• _Given request_
Exclude all pictures, then copy each of the records exactly as written.
╭──
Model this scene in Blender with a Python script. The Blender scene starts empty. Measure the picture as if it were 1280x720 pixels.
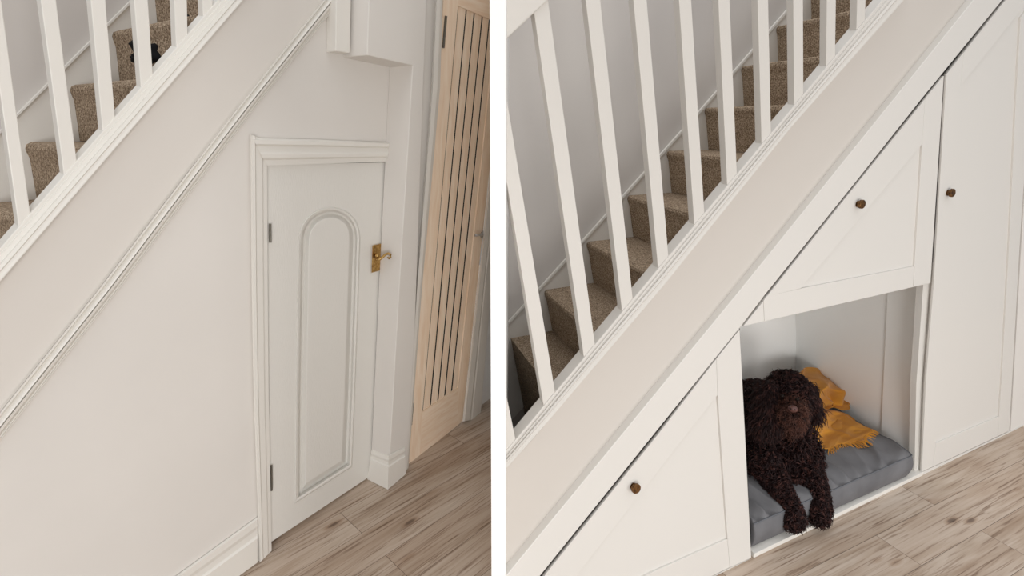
import bpy, math, random
import numpy as np
from mathutils import Vector
random.seed(4); rng=np.random.default_rng(7)
sc=bpy.context.scene; C=sc.collection
# ------------------------------------------------------------ camera / tracing maths
F=663.; HY=150.; TH=math.atan((360-HY)/F); c_,s_=math.cos(TH),math.sin(TH); H=1.75
CAM=np.array([0,0,H])
def ray(px,py):
    x,y=px-640,py-360
    return np.array([x,F*c_-y*s_,-(y*c_+F*s_)])
def zhit(px,py,z=0.):
    r=ray(px,py); return CAM+r*((z-H)/r[2])
def nrm(v): v=np.asarray(v,float); return v/np.linalg.norm(v)
class Plane:
    """a wall plane standing on the floor line a-b; n points to the room"""
    def __init__(S,a,b,V,n_off=0.):
        S.O=zhit(*a); S.h=nrm(zhit(*b)-S.O); S.v=-nrm(ray(*V)); n=nrm(np.cross(S.h,S.v))
        if n[1]>0: n=-n
        S.n=n
    def U(S,px,py,n=0.):
        r=ray(px,py); return CAM+r*(np.dot(S.O+S.n*n-CAM,S.n)/np.dot(r,S.n))
    def P(S,u,w,n=0.): return S.O+S.h*u+S.v*w+S.n*n
    def uw(S,P):
        P=np.asarray(P)-S.O; P=P-S.n*(P@S.n); k=S.h@S.v
        return np.linalg.solve(np.array([[1,k],[k,1]]),[P@S.h,P@S.v])
VL=(345,2500); VR=(1012,2400)
L=Plane((338.75,690),(463.75,598),VL)
PI_=Plane((485,610),(507.5,593.2),VL)           # pier front, parallel enough to L
PI_.h=L.h; PI_.n=L.n
O_=Plane((510,580.5),(579,527.5),VL)
R=Plane((940,698),(1262,541),VR)
DR=nrm(ray(430,150)); DL=nrm(ray(-400,150))      # the two "into the wall" directions
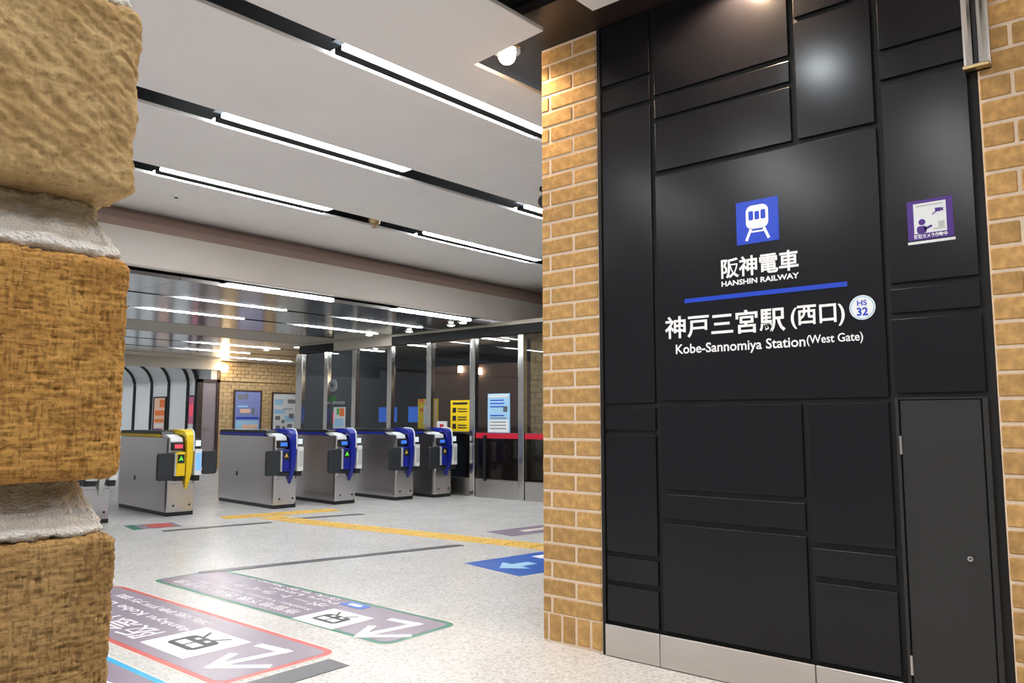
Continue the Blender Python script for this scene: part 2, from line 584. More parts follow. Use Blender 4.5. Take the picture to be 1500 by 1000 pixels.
# service door in the black wall
dr = obj('door_1', MB().box(3.487, 3.50, .532, .824, .012, 1.282), M['door'], bevel=.003)
tag(dr, 'narrow charcoal service door in the black wall', 'door', kind='structure')
obj('door_frame', MB().box(3.483, 3.50, .828, .842, 0, 1.288).box(3.483, 3.50, .508, .528, 0, 1.288).box(3.483, 3.50, .528, .828, 1.284, 1.290), M['door'], dr, bevel=.002)
for z in (1.06, .19):
    h = MB().cyl((3.484, .826, z), .006, .075, n=10)
    obj('hinge', h, M['steel'], dr)
tag(obj('door_lock', MB().cyl((3.474, .598, .668), .010, .014, axis=0, n=16).cyl((3.4725, .598, .668), .004, .002, axis=0, n=10, m=M['black']), M['chrome'], dr, smooth=True), 'small round chrome lock')

# ---- brick pillars beside the sign wall
_bm = {}
def brick_mesh(dx, dy, dz):
    k = (round(dx, 4), round(dy, 4), round(dz, 4))
    if k not in _bm:
        _bm[k] = MB().box(0, dx, 0, dy, 0, dz).mesh('brick', M['brick'], bevel=.004)
    return _bm[k]
PITCH, JT = .0945, .0155
def course(parent, z, h, cuts, x0=XF, depth=.11, j=JT):
    for a, b in cuts:
        o = link('brick', brick_mesh(depth, b - a - j, h - j), parent)
        o.location = (x0 + random.uniform(-.0012, .0012), a + j / 2 + random.uniform(-.001, .001), z + j / 2)
p1 = obj('brick_pillar', MB().box(3.487, 4.0, 2.29, 2.675, 0, 3.372), M['mortar'])
tag(p1, 'tan brick pillar between the concourse and the black wall', 'pillar', kind='structure')
course(p1, .004, .152, [(2.288, 2.366), (2.366, 2.459), (2.459, 2.552), (2.552, 2.642), (2.642, 2.683)], x0=XF)
row = 0
z = .150
while z < 3.36:
    h = min(PITCH, 3.378 - z)
    if row % 2 == 0:
        course(p1, z, h, [(2.287, 2.618), (2.618, 2.684)])
    else:
        course(p1, z, h, [(2.287, 2.456), (2.456, 2.684)])
    for a, b in (((3.60, 3.80), (3.80, 4.0)) if row % 2 else ((3.60, 3.70), (3.70, 3.90), (3.90, 4.0))):   # the end of the pillar
        o = link('brick', brick_mesh(b - a - JT, .10, h - JT), p1)
        o.location = (a + JT / 2, 2.583, z + JT / 2)
    row += 1
    z += PITCH
p2 = obj('brick_pillar', MB().box(3.480, 4.0, -1.2, .474, 0, 3.372), M['mortar'])
tag(p2, 'tan brick pillar to the right of the service door', 'pillar', kind='structure')
z = 1.577 - .098 * 16
row = 0
while z < 3.36:
    h = min(.098, 3.378 - z)
    y = .476
    cuts = []
    ln = .118 if (row % 2) else .225
    while y > -1.15:
        cuts.append((y - ln, y))
        y -= ln
        ln = .225
    course(p2, z, h, cuts, x0=3.474, depth=.10, j=.014)
    row += 1
    z += .098

# ---- close brick pillar at the left edge of the view
PX, PY = .1222, .277
p3 = obj('brick_pillar', MB().box(-.45, PX - .028, PY + .036, .80, 0, 3.30), M['mortar_close'])
tag(p3, 'rough brick pillar close up at the left edge', 'pillar', kind='structure')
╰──
• _Final result_
Model this scene in Blender with a Python script. The Blender scene starts empty. Measure the picture as if it were 1280x720 pixels.
import bpy, math, random
import numpy as np
from mathutils import Vector
random.seed(4); rng=np.random.default_rng(7)
sc=bpy.context.scene; C=sc.collection
# ------------------------------------------------------------ camera / tracing maths
F=663.; HY=150.; TH=math.atan((360-HY)/F); c_,s_=math.cos(TH),math.sin(TH); H=1.75
CAM=np.array([0,0,H])
def ray(px,py):
    x,y=px-640,py-360
    return np.array([x,F*c_-y*s_,-(y*c_+F*s_)])
def zhit(px,py,z=0.):
    r=ray(px,py); return CAM+r*((z-H)/r[2])
def nrm(v): v=np.asarray(v,float); return v/np.linalg.norm(v)
class Plane:
    """a wall plane standing on the floor line a-b; n points to the room"""
    def __init__(S,a,b,V,n_off=0.):
        S.O=zhit(*a); S.h=nrm(zhit(*b)-S.O); S.v=-nrm(ray(*V)); n=nrm(np.cross(S.h,S.v))
        if n[1]>0: n=-n
        S.n=n
    def U(S,px,py,n=0.):
        r=ray(px,py); return CAM+r*(np.dot(S.O+S.n*n-CAM,S.n)/np.dot(r,S.n))
    def P(S,u,w,n=0.): return S.O+S.h*u+S.v*w+S.n*n
    def uw(S,P):
        P=np.asarray(P)-S.O; P=P-S.n*(P@S.n); k=S.h@S.v
        return np.linalg.solve(np.array([[1,k],[k,1]]),[P@S.h,P@S.v])
VL=(345,2500); VR=(1012,2400)
L=Plane((338.75,690),(463.75,598),VL)
PI_=Plane((485,610),(507.5,593.2),VL)           # pier front, parallel enough to L
PI_.h=L.h; PI_.n=L.n
O_=Plane((510,580.5),(579,527.5),VL)
R=Plane((940,698),(1262,541),VR)
DR=nrm(ray(430,150)); DL=nrm(ray(-400,150))      # the two "into the wall" directions
Continue the Blender Python script for this scene: part 2, from line 584. More parts follow. Use Blender 4.5. Take the picture to be 1500 by 1000 pixels.
# service door in the black wall
dr = obj('door_1', MB().box(3.487, 3.50, .532, .824, .012, 1.282), M['door'], bevel=.003)
tag(dr, 'narrow charcoal service door in the black wall', 'door', kind='structure')
obj('door_frame', MB().box(3.483, 3.50, .828, .842, 0, 1.288).box(3.483, 3.50, .508, .528, 0, 1.288).box(3.483, 3.50, .528, .828, 1.284, 1.290), M['door'], dr, bevel=.002)
for z in (1.06, .19):
    h = MB().cyl((3.484, .826, z), .006, .075, n=10)
    obj('hinge', h, M['steel'], dr)
tag(obj('door_lock', MB().cyl((3.474, .598, .668), .010, .014, axis=0, n=16).cyl((3.4725, .598, .668), .004, .002, axis=0, n=10, m=M['black']), M['chrome'], dr, smooth=True), 'small round chrome lock')

# ---- brick pillars beside the sign wall
_bm = {}
def brick_mesh(dx, dy, dz):
    k = (round(dx, 4), round(dy, 4), round(dz, 4))
    if k not in _bm:
        _bm[k] = MB().box(0, dx, 0, dy, 0, dz).mesh('brick', M['brick'], bevel=.004)
    return _bm[k]
PITCH, JT = .0945, .0155
def course(parent, z, h, cuts, x0=XF, depth=.11, j=JT):
    for a, b in cuts:
        o = link('brick', brick_mesh(depth, b - a - j, h - j), parent)
        o.location = (x0 + random.uniform(-.0012, .0012), a + j / 2 + random.uniform(-.001, .001), z + j / 2)
p1 = obj('brick_pillar', MB().box(3.487, 4.0, 2.29, 2.675, 0, 3.372), M['mortar'])
tag(p1, 'tan brick pillar between the concourse and the black wall', 'pillar', kind='structure')
course(p1, .004, .152, [(2.288, 2.366), (2.366, 2.459), (2.459, 2.552), (2.552, 2.642), (2.642, 2.683)], x0=XF)
row = 0
z = .150
while z < 3.36:
    h = min(PITCH, 3.378 - z)
    if row % 2 == 0:
        course(p1, z, h, [(2.287, 2.618), (2.618, 2.684)])
    else:
        course(p1, z, h, [(2.287, 2.456), (2.456, 2.684)])
    for a, b in (((3.60, 3.80), (3.80, 4.0)) if row % 2 else ((3.60, 3.70), (3.70, 3.90), (3.90, 4.0))):   # the end of the pillar
        o = link('brick', brick_mesh(b - a - JT, .10, h - JT), p1)
        o.location = (a + JT / 2, 2.583, z + JT / 2)
    row += 1
    z += PITCH
p2 = obj('brick_pillar', MB().box(3.480, 4.0, -1.2, .474, 0, 3.372), M['mortar'])
tag(p2, 'tan brick pillar to the right of the service door', 'pillar', kind='structure')
z = 1.577 - .098 * 16
row = 0
while z < 3.36:
    h = min(.098, 3.378 - z)
    y = .476
    cuts = []
    ln = .118 if (row % 2) else .225
    while y > -1.15:
        cuts.append((y - ln, y))
        y -= ln
        ln = .225
    course(p2, z, h, cuts, x0=3.474, depth=.10, j=.014)
    row += 1
    z += .098

# ---- close brick pillar at the left edge of the view
PX, PY = .1222, .277
p3 = obj('brick_pillar', MB().box(-.45, PX - .028, PY + .036, .80, 0, 3.30), M['mortar_close'])
tag(p3, 'rough brick pillar close up at the left edge', 'pillar', kind='structure')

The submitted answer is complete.